→ **What to work on**: Collect every line below that contains the word "from".

→ **Data block**:
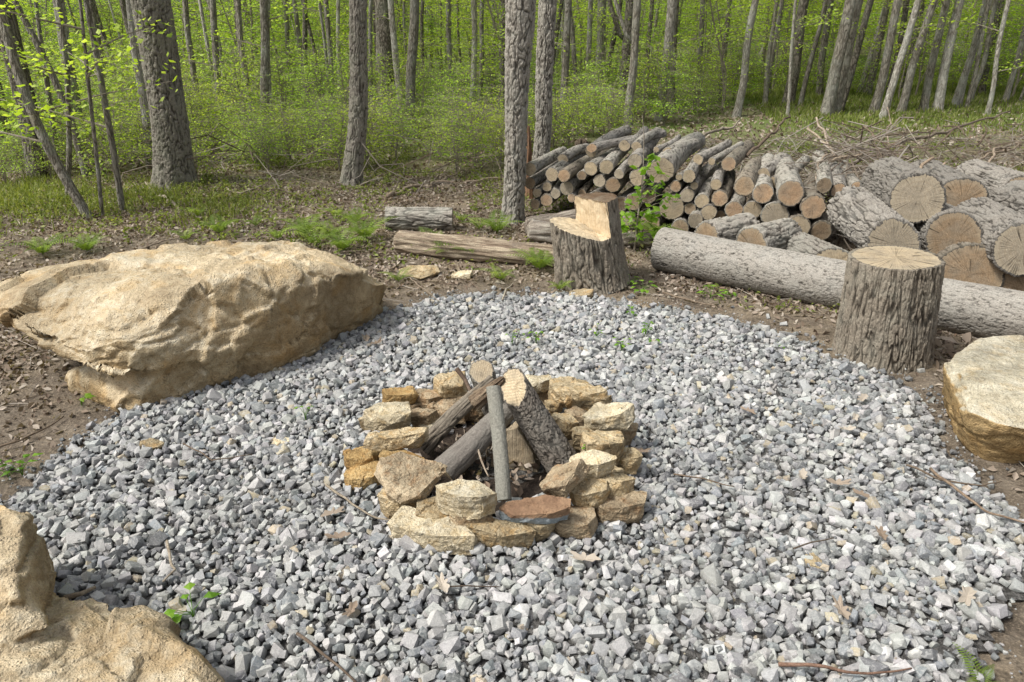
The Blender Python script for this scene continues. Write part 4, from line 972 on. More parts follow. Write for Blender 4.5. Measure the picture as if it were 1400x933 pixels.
c = N.ramp(a, [(.3, (.16, .13, .105)), (.55, (.30, .27, .23)), (.75, (.42, .39, .35))]); c = N.mix(1., c, N.ramp(b, [(.3, .7), (.7, 1.2)]), 'MULTIPLY'); c = N.mix(1., c, N.ocol(), 'MULTIPLY')
N.base(c); N.bump(b, .6, .003); M_STICK = N.m
stick('fire_twig', 'thin pale twig with a side shoot among the leaning logs', [Pz(610, 415, 2.45), Pz(635, 490, 2.40), Pz(668, 560, 2.34)], .005, .003, seed=3, tint=(1.3, 1.2, 1.1), group=FW)
stick('fire_twig', 'dark broken stick poking up left of the round topped log', [Pz(538, 128, 2.68), Pz(570, 170, 2.66), Pz(605, 250, 2.60)], .010, .007, seed=4, tint=(.5, .4, .35), group=FW)
# ash and dead leaves on the pit floor
r = np.random.RandomState(77); gx, gy = np.meshgrid(np.linspace(-.40, .40, 60), np.linspace(-.40, .40, 60)); gx = gx.ravel(); gy = gy.ravel()
z = .008 + .03 * sst(.12, .36, np.hypot(gx, gy)) + .010 * fbm(np.stack([gx * 14, gy * 14, 0 * gx], 1), 3, 4)
F = grid_faces(60, 60, False); F = F[(np.hypot(gx, gy)[F] < .39).all(1)]
N = NT('pit_soil'); P = N.pos(); f = N.noise(P, 70, 5, .75)
N.base(N.ramp(f, [(.3, (.015, .012, .010)), (.6, (.075, .055, .042)), (.8, (.17, .14, .11))])); N.bump(f, 1., .02)
o = link('ash_bed', mesh('ash_bed', np.stack([gx + RING_C[0], gy + RING_C[1] + .02, z], 1), [F], [N.m], [0], True)); tag(o, 'dark ash and soil on the floor of the fire ring', 'ash', kind='stuff')
P = np.stack([r.normal(0, .16, 420) + RING_C[0], r.normal(0, .16, 420) + RING_C[1]], 1); P = P[np.hypot(*(P - RING_C).T) < .34]
V, F = cards(r, P, np.full(len(P), .03) + r.uniform(0, .02, len(P)), r.uniform(.008, .022, len(P)), .6, .6, .5)
o = link('pit_leaves', mesh('pit_leaves', V, [F], [M_LITTER], [0], False, {'rnd': np.repeat(r.rand(len(P)), 6)})); tag(o, 'brown dead leaves and bark scraps inside the fire ring', 'dead leaves', kind='stuff')
# ================================================================ sticks on the ground
TW = 'twigs lying on the gravel'
def gp(*xy, z=.045): return [G(x, y, z + .006 * (i % 2)) for i, (x, y) in enumerate(xy)]
def tw(label, xy, r0=.004, r1=.0018, tint=(.8, .7, .62), z=.048, name='twig', group=TW): return stick(name, label, gp(*xy, z=z), r0, r1, None, group, len(label) + int(xy[0][0]), tint)
tw('bent grey twig at the left front of the fire ring, touching its stones', [(445, 664), (480, 688), (512, 706), (560, 713)], .005, .0022, (1, .95, .85))
tw('dark twig on the gravel at the bottom edge, left of centre', [(408, 868), (440, 893), (486, 936)], .005, .003, (.45, .38, .33))
tw('long reddish twig on the gravel near the bottom edge, right of centre', [(1062, 908), (1120, 916), (1185, 920), (1240, 912)], .006, .002, (.7, .48, .40))
tw('short forked grey twig on the gravel right of the near left boulder', [(228, 740), (236, 772), (240, 778), (222, 796)], .005, .003, (1.1, 1.05, .95))
tw('flat broken stick tucked against the near left boulder', [(88, 818), (110, 812), (130, 803)], .009, .005, (1.1, 1., .85))
tw('long thin dark twig in front of the flat topped boulder, upper one', [(1240, 636), (1290, 656), (1340, 664), (1372, 658)], .0045, .002, (.55, .47, .4))
tw('long brown twig reaching the right frame edge, lower one', [(1270, 640), (1320, 680), (1350, 702), (1410, 716)], .006, .003, (.8, .66, .55))
tw('hair thin dark twig below the fire ring', [(608, 802), (640, 801), (684, 803)], .0028, .0015, (.3, .25, .22))
tw('thin dark twig to the left of the fire ring near the big boulder', [(250, 605), (290, 630), (345, 622)], .003, .002, (.5, .42, .36))
tw('reddish twig across the right gravel, above the brown leaves', [(920, 650), (960, 655), (1005, 665)], .0035, .002, (.6, .5, .42))
tw('thin grey twig at the right of the near gravel', [(1085, 750), (1110, 740), (1140, 735)], .003, .002, (.4, .35, .3))
FB = 'fallen branches on the forest floor'
tw('curved fallen branch on the leaf litter left of the twin trunks', [(530, 272), (560, 258), (610, 250), (690, 246)], .022, .012, (.9, .8, .7), .03, 'fallen_branch', FB)
tw('thin fork rising from the curved fallen branch', [(585, 252), (630, 235), (655, 222), (668, 212)], .010, .004, (1., .9, .8), .06, 'fallen_branch', FB)
tw('pale fallen branch below the big oak trunk', [(200, 252), (225, 272), (250, 290), (270, 300)], .020, .010, (1.1, 1.05, .95), .04, 'fallen_branch', FB)
tw('forked grey branch on the ground right of the big oak', [(310, 258), (330, 265), (362, 252)], .014, .007, (1.1, 1.05, .95), .06, 'fallen_branch', FB)
tw('thin branch lying behind the big boulder, centre', [(180, 345), (220, 330), (262, 322)], .008, .004, (1., .9, .8), .03, 'fallen_branch', FB)
tw('slim stick lying on bare earth left of the big boulder foot', [(0, 610), (30, 602), (85, 570)], .005, .003, (.5, .42, .34), .02, 'fallen_branch', FB)
tw('twiggy stick on bare earth below the rotten log', [(560, 380), (575, 392), (600, 412)], .004, .002, (1., .9, .8), .04, 'fallen_branch', FB)
tw('white bent twig on earth above the gravel edge', [(688, 410), (692, 395), (702, 388)], .007, .004, (1.2, 1.2, 1.1), .05, 'fallen_branch', FB)
tw('long branch lying at the left below the ferns', [(420, 352), (470, 345), (515, 342)], .008, .004, (.9, .8, .7), .03, 'fallen_branch', FB)
tw('stick lying on earth between the two stumps', [(905, 402), (950, 412), (985, 418)], .006, .003, (.8, .7, .6), .03, 'fallen_branch', FB)

# dry leaves on the gravel
r = np.random.RandomState(9)
spots = [(1022, 562, 'rust brown curled leaf on the gravel in front of the tall stump'), (1145, 662, 'orange brown leaf on the gravel left of the flat topped boulder'), (1178, 677, 'reddish leaf piece just right of the orange brown one'),
         (1097, 652, 'small orange leaf left of the orange brown one'), (1170, 570, 'broad pale brown oak leaf on the gravel below the tall stump'), (1158, 588, 'dark brown leaf beside the broad pale oak leaf'),
         (1205, 730, 'faded brown leaf on the right gravel'), (1322, 815, 'dull tan crumpled leaf near the right bottom corner'), (462, 735, 'long brown oak leaf left of the front of the fire ring'),
         (455, 702, 'narrow brown leaf above the long oak leaf'), (605, 800, 'pale brown leaf below the front of the fire ring'), (800, 765, 'brown leaf scrap at the right front foot of the ring'),
         (515, 470, 'brown leaf at the right foot of the big boulder'), (500, 462, 'reddish brown leaf under the right end of the big boulder'), (875, 618, 'small reddish leaf just right of the ring'),
         (1180, 545, 'small tan leaf under the tall stump'), (480, 835, 'tiny orange leaf scrap at the bottom left of centre'), (1150, 835, 'brown curled leaf on the bottom right gravel')]
for k, (x, y, lab) in enumerate(spots):
    p = G(x, y, .05); V, F = cards(r, np.array([[0., 0.]]), np.array([0.]), np.array([r.uniform(.022, .036)]), .55, .35, .6)
    V2 = []; FF = []
    # lobed oak-like outline: the blade plus smaller lobes along the midrib
    L = r.uniform(.028, .042); th_ = np.linspace(0, 2 * math.pi, 40, endpoint=False)
    rad = (.55 + .17 * np.cos(th_ * 7) * (1 - .5 * np.cos(th_)) + .35 * np.cos(th_) ** 2) * L; V = np.stack([np.cos(th_) * rad * 1.25, np.sin(th_) * rad * .75, 0 * th_], 1)
    V[:, 2] = .5 * np.abs(V[:, 1]) + 6 * V[:, 0] ** 2 * r.uniform(-.5, 1.5) + fbm(V * 90, 2, k) * .004; V = np.concatenate([V, [[0, 0, 0]]]); i_ = np.arange(40)
    F = np.stack([i_, (i_ + 1) % 40, np.full(40, 40)], 1); a_ = r.uniform(0, 6.28); c1, s1 = math.cos(a_), math.sin(a_); V = V @ np.array([[c1, s1, 0], [-s1, c1, 0], [0, 0, 1.]])
    o = link('dry_leaf', mesh('dry_leaf', V, [F], [M_LITTER], [0], False, {'rnd': np.full(len(V), [.95, .55, .35, .75][k % 4] if 'pale' not in lab else .8)}), None, p)
    tag(o, lab, 'leaf', 'dry leaves on the gravel')
V, F = cards(r, *(lambda P: (P, th(P[:, 0], P[:, 1])))(np.stack([r.normal(2.25, .12, 60), r.normal(3.62, .10, 60)], 1)), r.uniform(.02, .05, 60), .6, .4, .5)
o = link('leaf_drift', mesh('leaf_drift', V, [F], [M_LITTER], [0], False, {'rnd': np.repeat(r.rand(60) * .5 + .1, 6)})); tag(o, 'drift of brown leaves between the tall stump and the fallen log', 'leaf drift', kind='stuff')

# ================================================================ ferns and seedlings
M_FERN = mat_leaf('fern_green', [(.13, .20, .04), (.22, .31, .065), (.33, .42, .11)], .45)
M_SEED = mat_leaf('seedling_green', [(.09, .20, .02), (.17, .34, .035), (.27, .44, .06)], .45, rough=.4)
def fern_mesh(seed, n=7, L=.24):
    r = np.random.RandomState(seed); V = []; Q = []; A = []; off = 0; out = []
    for k in range(n):
        az = k * 6.283 / n + r.uniform(-.4, .4); l = L * r.uniform(.7, 1.15); steps = 18; s = np.linspace(0, 1, steps)
        h = l * (s * 1.0 - .62 * s ** 2.2); d = l * (.25 * s + .62 * s ** 1.8)
        c = np.stack([np.cos(az) * d, np.sin(az) * d, h], 1); sd_ = np.array([-math.sin(az), math.cos(az), 0]); tg = np.gradient(c, axis=0); tg /= np.linalg.norm(tg, axis=1)[:, None]
        pv = []; pq = []
        for i in range(2, steps):
            wd = l * .26 * (1 - abs((s[i] - .38) / .66) ** 1.6); wd = max(wd, .006)
            for sg in (-1, 1):
                b = c[i]; dr = sd_ * sg * .93 + tg[i] * .35 - np.array([0, 0, .22]); g_ = l * .021
                tip = b + dr * wd; m_ = b + dr * wd * .4
                q = [b, m_ + tg[i] * g_, tip, m_ - tg[i] * g_]; o_ = len(pv); pv += q; pq.append([o_, o_ + 1, o_ + 2, o_ + 3])
        Vt, Qt, Tt = tube(c, np.linspace(.0022, .0006, steps), 4)
        out.append((np.array(pv), np.array(pq), Vt, Qt, Tt, r.rand()))
    return out
def build_fern(seed, n, L):
    A = Acc()
    for pv, pq, Vt, Qt, Tt, rr in fern_mesh(seed, n, L):
        A.add(pv, pq, None, rr); A.add(Vt, Qt, Tt, .2)
    return A.build('frond', M_FERN, False, 'rnd')
FERN = [build_fern(s, n, L) for s, n, L in ((1, 7, .24), (2, 9, .28), (3, 5, .20), (4, 4, .17))]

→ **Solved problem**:
The Blender Python script for this scene continues. Write part 4, from line 972 on. More parts follow. Write for Blender 4.5. Measure the picture as if it were 1400x933 pixels.
tw('thin fork rising from the curved fallen branch', [(585, 252), (630, 235), (655, 222), (668, 212)], .010, .004, (1., .9, .8), .06, 'fallen_branch', FB)